Not for nothing did Avengers: Endgame end with the clanking sound of Tony forging his first Iron Man suit in the cave. 

Fans debated the face of the MCU on Reddit, with some favoring the webhead and some favoring the billionaire. Many fans tried to split the difference, saying that Spider-Man should be the face of Marvel overall, and Iron Man the face of the MCU in particular. 

One fan wrote, “I think it’s different for the comics and the movies. As far as comics are concerned, Spider-Man is probably one of the most popular characters (well, and Wolverine – let’s not forget the X-Men). In the movies – it’s definitely Iron Man, he is the one character tying together the entire Infinity Saga. It’s really his growing-up journey, from a very juvenile “hee, I can fly around in a cool suit,” through the first real scare of seeing the Chitauri mother ship, to really understanding what being a hero is all about.”

Does the MCU even need a face? 

The Marvel Studios logo has varied over the years, but especially after the Avengers came to the fore, the logo never featured any one hero.
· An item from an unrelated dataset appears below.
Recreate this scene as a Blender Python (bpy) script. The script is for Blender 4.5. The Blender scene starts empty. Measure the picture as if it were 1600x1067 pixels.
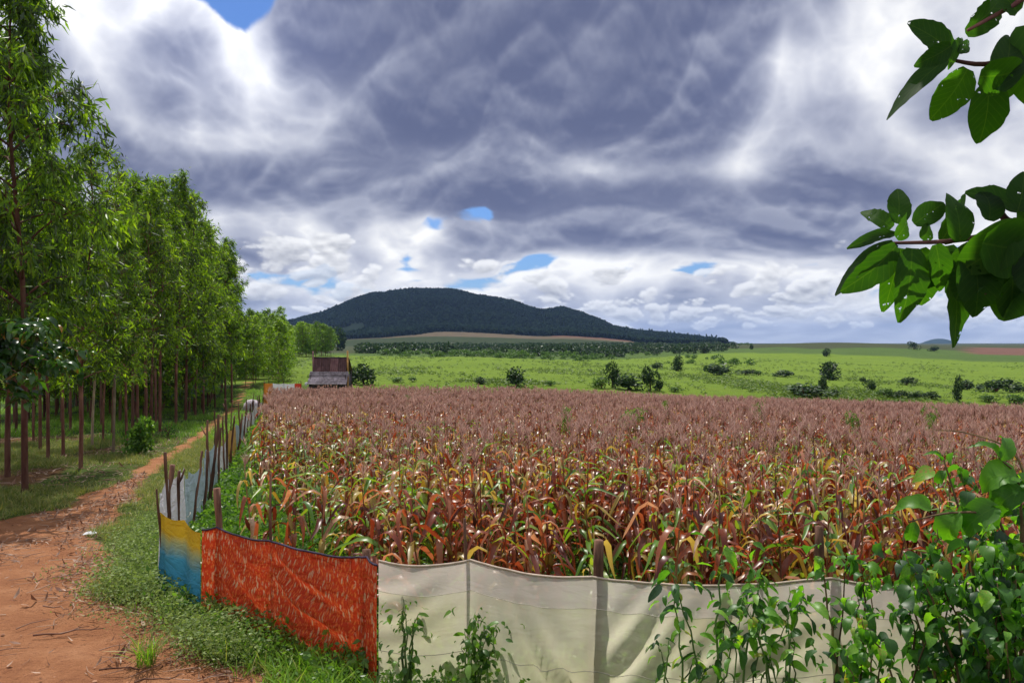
import bpy, math
import numpy as np
from mathutils import Vector, Matrix

R = math.radians
scene = bpy.context.scene
COL = scene.collection

# ------------------------------------------------------------------ camera
EYE = 3.4            # eye height above the field's near edge
FPX = 1250.0         # focal length in pixels of a 1600 px wide frame
HOR = 536.0          # row of the horizontal direction in a 1067 px high frame
cam_d = bpy.data.cameras.new('camera')
cam = bpy.data.objects.new('camera', cam_d)
COL.objects.link(cam)
cam.location = (0, 0, EYE)
cam.rotation_euler = (R(90), 0, 0)
cam_d.sensor_width = 36.0
cam_d.lens = 36.0 * FPX / 1600.0
cam_d.shift_y = (533.5 - HOR) / 1600.0 * -1.0
cam_d.clip_start = 0.05
cam_d.clip_end = 30000
scene.camera = cam

# ------------------------------------------------------------------ light
SUN_EL, SUN_AZ = R(62), R(-20)      # azimuth from +Y, negative = to the left
sdir = Vector((math.sin(SUN_AZ) * math.cos(SUN_EL), math.cos(SUN_AZ) * math.cos(SUN_EL), math.sin(SUN_EL)))
sun_d = bpy.data.lights.new('sun', 'SUN')
sun_d.energy = 4.6
sun_d.angle = R(0.53)
sun_d.color = (1.0, 0.95, 0.87)
sun = bpy.data.objects.new('sun', sun_d)
COL.objects.link(sun)
sun.rotation_euler = sdir.to_track_quat('Z', 'Y').to_euler()
sun.location = (0, 0, 60)

scene.view_settings.view_transform = 'Standard'
scene.view_settings.look = 'None'
scene.view_settings.exposure = 0.0
scene.view_settings.gamma = 1.0
scene.view_settings.use_curve_mapping = False
scene.render.engine = 'CYCLES'
cy = scene.cycles
cy.use_denoising = True
cy.max_bounces = 7
cy.diffuse_bounces = 3
cy.glossy_bounces = 2
cy.transmission_bounces = 4
cy.transparent_max_bounces = 10
cy.volume_bounces = 0
cy.caustics_reflective = False
cy.caustics_refractive = False
cy.sample_clamp_indirect = 4.0


class G:
    """tiny node-graph helper"""
    def __init__(s, tree):
        s.t = tree
        s.n = tree.nodes
        s.l = tree.links

    def put(s, sock, v):
        if v is None:
            return
        if isinstance(v, bpy.types.NodeSocket):
            s.l.new(v, sock)
        elif isinstance(v, (tuple, list)):
            dv = sock.default_value
            try:
                n = len(dv)
            except TypeError:
                n = 1
            v = tuple(v)
            if n == 4 and len(v) == 3:
                v = v + (1.0,)
            sock.default_value = v
        else:
            try:
                sock.default_value = v
            except TypeError:
                sock.default_value = (v,) * len(sock.default_value)

    def m(s, op, a, b=None, c=None, clamp=False):
        n = s.n.new('ShaderNodeMath')
        n.operation = op
        n.use_clamp = clamp
        for i, v in enumerate((a, b, c)):
            s.put(n.inputs[i], v)
        return n.outputs[0]

    def vm(s, op, a, b=None, scale=None):
        n = s.n.new('ShaderNodeVectorMath')
        n.operation = op
        s.put(n.inputs[0], a)
        if b is not None:
            s.put(n.inputs[1], b)
        if scale is not None:
            s.put(n.inputs['Scale'], scale)
        return n.outputs['Value'] if op in ('LENGTH', 'DISTANCE', 'DOT_PRODUCT') else n.outputs[0]

    def noise(s, vec, scale, detail=4, rough=.5, dist=0.0, col=False):
        n = s.n.new('ShaderNodeTexNoise')
        s.put(n.inputs['Vector'], vec)
        s.put(n.inputs['Scale'], scale)
        n.inputs['Detail'].default_value = detail
        n.inputs['Roughness'].default_value = rough
        n.inputs['Distortion'].default_value = dist
        return n.outputs['Color' if col else 'Fac']

    def vor(s, vec, scale, rnd=1.0, out='Distance', feature='F1'):
        n = s.n.new('ShaderNodeTexVoronoi')
        n.feature = feature
        s.put(n.inputs['Vector'], vec)
        n.inputs['Scale'].default_value = scale
        n.inputs['Randomness'].default_value = rnd
        return n.outputs[out]

    def rng(s, v, a, b, c=0.0, d=1.0, smooth=True):
        n = s.n.new('ShaderNodeMapRange')
        n.interpolation_type = 'SMOOTHSTEP' if smooth else 'LINEAR'
        s.put(n.inputs[0], v)
        for i, k in enumerate((a, b, c, d)):
            s.put(n.inputs[i + 1], k)
        return n.outputs[0]

    def mix(s, f, a, b, mode='MIX'):
        n = s.n.new('ShaderNodeMix')
        n.data_type = 'RGBA'
        n.blend_type = mode
        s.put(n.inputs[0], f)
        s.put(n.inputs[6], a)
        s.put(n.inputs[7], b)
        return n.outputs[2]

    def ramp(s, f, stops):
        n = s.n.new('ShaderNodeValToRGB')
        e = n.color_ramp.elements
        while len(e) < len(stops):
            e.new(0.5)
        for k, (p, c) in zip(e, stops):
            k.position = p
            k.color = tuple(c) + (1,)
        s.put(n.inputs[0], f)
        return n.outputs[0]

    def scale(s, vec, xyz):
        return s.vm('MULTIPLY', vec, xyz)


# ------------------------------------------------------------------ sky
# thick decks (+) and bright thin places (-) of the cloud cover; bearings written as u, v of a 1600 px frame: u, v, width, height, amount
LAYOUT=[(880,70,640,330,1.5),(1060,20,330,260,.40),(560,190,330,190,.40),(1090,340,500,100,1.15),(540,300,340,80,1.0),(230,262,340,70,.9),(130,150,280,120,.65),(860,330,430,70,.7),(640,60,230,180,.25),
(1430,310,240,90,.5),(1490,190,170,80,.55),(840,382,330,36,.6),(1000,205,330,80,.4),(700,150,260,160,.25),
(330,50,320,160,-.58),(1260,100,200,170,-.72),(640,352,190,50,-.75),(740,236,300,36,-.22),(960,268,330,34,-.45),(1380,50,260,130,-.35),(420,160,260,80,-.35),(990,425,440,40,-.3),(300,220,200,40,-.3),(1330,230,200,60,-.4),(560,400,300,50,-.25)]
HOLES=[(400,-44,270,118,3.1),(730,338,96,48,2.4),(1592,170,60,80,1.1),(1300,-40,120,80,2.0),(840,408,70,24,1.1),(1100,418,80,30,1.5),(450,440,180,50,1.1),(1500,40,60,40,.5)]


def sstep(a, b, x):
    t = np.clip((np.asarray(x, float) - a) / (b - a), 0, 1)
    return t * t * (3 - 2 * t)


def cloud_noise(N=1024):
    fx = np.fft.fftfreq(N)[:, None] * N
    fy = np.fft.rfftfreq(N)[None] * N
    kk = np.hypot(fx, fy)

    def band(seed, k0, width=.45):
        r = np.random.default_rng(seed)
        sp = np.fft.rfft2(r.normal(size=(N, N)).astype(np.float32))
        n = np.fft.irfft2(sp * np.exp(-(np.log2(np.maximum(kk, .5) / k0) / width) ** 2), s=(N, N)).astype(np.float32)
        return n / n.std()
    bands = [band(q, 2.0 * 2 ** q) for q in range(8)]
    bil = sum((.44 ** k) * (np.abs(bands[k + 1]) - .8) for k in range(7)).astype(np.float32)
    fb = sum((.50 ** k) * bands[k] for k in range(8)).astype(np.float32)
    wx = sum((.5 ** k) * np.roll(bands[k + 1], 300, 0) for k in range(5)).astype(np.float32)
    wy = sum((.5 ** k) * np.roll(bands[k + 1], 500, 1) for k in range(5)).astype(np.float32)
    return bil / bil.std(), fb / fb.std(), wx, wy


def cloud_field(noise, dx, dy, dz):
    """Cloud colour and cover for sky directions: billowing thickness, lit from behind by the high sun."""
    bil, fb, wx, wy = noise
    N = len(bil)

    def samp(T, x, y):
        x, y = (x % 1.0) * N, (y % 1.0) * N
        xi, yi = x.astype(np.int32), y.astype(np.int32)
        a, b = (x - xi).astype(np.float32), (y - yi).astype(np.float32)
        xi %= N
        yi %= N
        x2, y2 = (xi + 1) % N, (yi + 1) % N
        return (T[xi, yi] * (1 - a) + T[x2, yi] * a) * (1 - b) + (T[xi, y2] * (1 - a) + T[x2, y2] * a) * b
    z = np.maximum(dz, 0)
    hl = np.hypot(dx, dy) + 1e-9
    sa, ca = dx / hl, dy / hl

    def blob(u, v, su, sv, amp):
        c = np.array([(u - 800) / FPX, 1, -(v - HOR) / FPX])
        c /= np.linalg.norm(c)
        q = ((dx - c[0]) / su) ** 2 + ((dy - c[1]) / 900) ** 2 + ((dz - c[2]) / sv) ** 2
        return amp * (1 - sstep(0, 1, np.sqrt(q) * FPX))

    az = np.arctan2(dx, dy) / (2 * math.pi)

    def thickness(zs):
        up = sstep(.55, .80, zs)                    # overhead the bearing loses its meaning: go over to a flat deck
        w = .22 * np.log(zs + .07)
        wa = az + .0004 * samp(wx, az * 4, w * 2)
        w = w + .002 * samp(wy, az * 4 + .3, w * 2)
        f = samp(fb, wa * 4 + .31, w * 1.15 + .58)
        b = samp(bil, wa * 6 + .10, w * 1.75 + .22)
        if up.max() > 0:
            rho = .30 / (zs + .22)
            px, py = sa * rho, ca * rho
            f = f * (1 - up) + up * samp(fb, px * .62 + .71, py * .62 + .22)
            b = b * (1 - up) + up * samp(bil, px * .85 + .31, py * .85 + .4)
        return f, b
    f1, b1 = thickness(z)
    f2, b2 = thickness(z + .012)
    lay = sum(blob(*a) for a in LAYOUT)
    hole = sum(blob(*a) for a in HOLES)
    low = 1 - sstep(.04, .15, z)
    body = .30 * f1 + .32 * b1
    cover = 1.53 + 1.35 * body + 1.1 * np.clip(lay, -.15, .9) - hole - .30 * low
    alpha = sstep(.0, .45, cover)
    T = .38 + .9 * body + lay + .14 * low
    tau = np.maximum(T, 0)
    dH = .55 * (f1 - f2) + .45 * (b1 - b2)           # thinner just above: a sunlit upper edge
    tr = np.exp(-(1.5 * tau) ** 1.5)
    lit = np.clip(.44 + .95 * dH, 0, 1)
    bright = tr * (.74 + .46 * lit) + (1 - tr) * (.62 * lit ** 1.5 * np.exp(-.50 * tau) + .02)
    t = np.clip(bright, 0, 1.12)[..., None]
    lo = np.array([.105, .125, .235])
    hi = np.array([1.0, 1.0, 1.0])
    col = lo * (1 - t) + hi * t + np.array([-.012, .0, .04]) * (4 * np.clip(t * (1 - t), 0, 1))
    # heaped cumulus standing low over the horizon, small and crisp, white tops on grey bases
    for (k, e0, e1, thr, sc, sh) in ((44, .002, .075, .25, 2.2, .3), (26, .03, .17, .45, 1.7, .62)):
        def puff(zs):
            return .75 * samp(bil, az * k * .5 + sh, zs * k * sc * .08 + sh) + .80 * samp(fb, az * (k * .5 - 5) + .2 + sh, zs * k * sc * .08 + .1) + .55 * samp(fb, az * 3 + .6 + sh, zs * 1.1)
        q1, q2 = puff(z), puff(z + .16 / k)
        env = sstep(e0, e0 + .02, z) * (1 - sstep(e1 * .7, e1, z))
        cov2 = sstep(thr, thr + .75, q1 - 4 * (1 - env) - .9 * np.maximum(lay, 0)) * .80
        l2 = np.clip(.54 + .42 * (q1 - q2), .0, 1.0)
        core = np.exp(-.25 * np.maximum(q1 - thr, 0))
        tone = np.clip((.38 + .80 * l2) * (.58 + .5 * core), .24, 1.10)
        c2 = tone[..., None] * np.array([1.0, 1.0, 1.0]) + (1 - tone)[..., None] * np.array([.03, .05, .12])
        col = col * (1 - cov2[..., None]) + c2 * cov2[..., None]
        alpha = np.maximum(alpha, cov2)
    # light spilling through around the hidden sun
    glow = blob(330, 40, 330, 210, .35) + blob(1250, 110, 230, 190, .10)
    col = col * (1 + glow[..., None])
    return col, alpha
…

It was a montage of the whole lot of them. N

ow, however, Marvel finds itself at a crossroads with many of the original Avengers gone. Meanwhile, the deal between Sony and Disney to share Spider-Man is anything but permanent. 

So who should be the face of Marvel, if there is one? One fan said, “Since Iron Man is dead and Cap is retired, I wanna say Spider-Man for the MCU but it’s kinda hard to say with the whole Sony thing so to me it’s Thor”

And another fan shot down the whole question, writing, “There is no single face of Marvel. Your argument is beginning from a false premise …Going into 2008 there was no question that Spider-man was the most recognizable character associated with Marvel. Twelve years and billions of dollars in ticket sales later Marvel is bigger than they have ever been and there are many faces of Marvel.”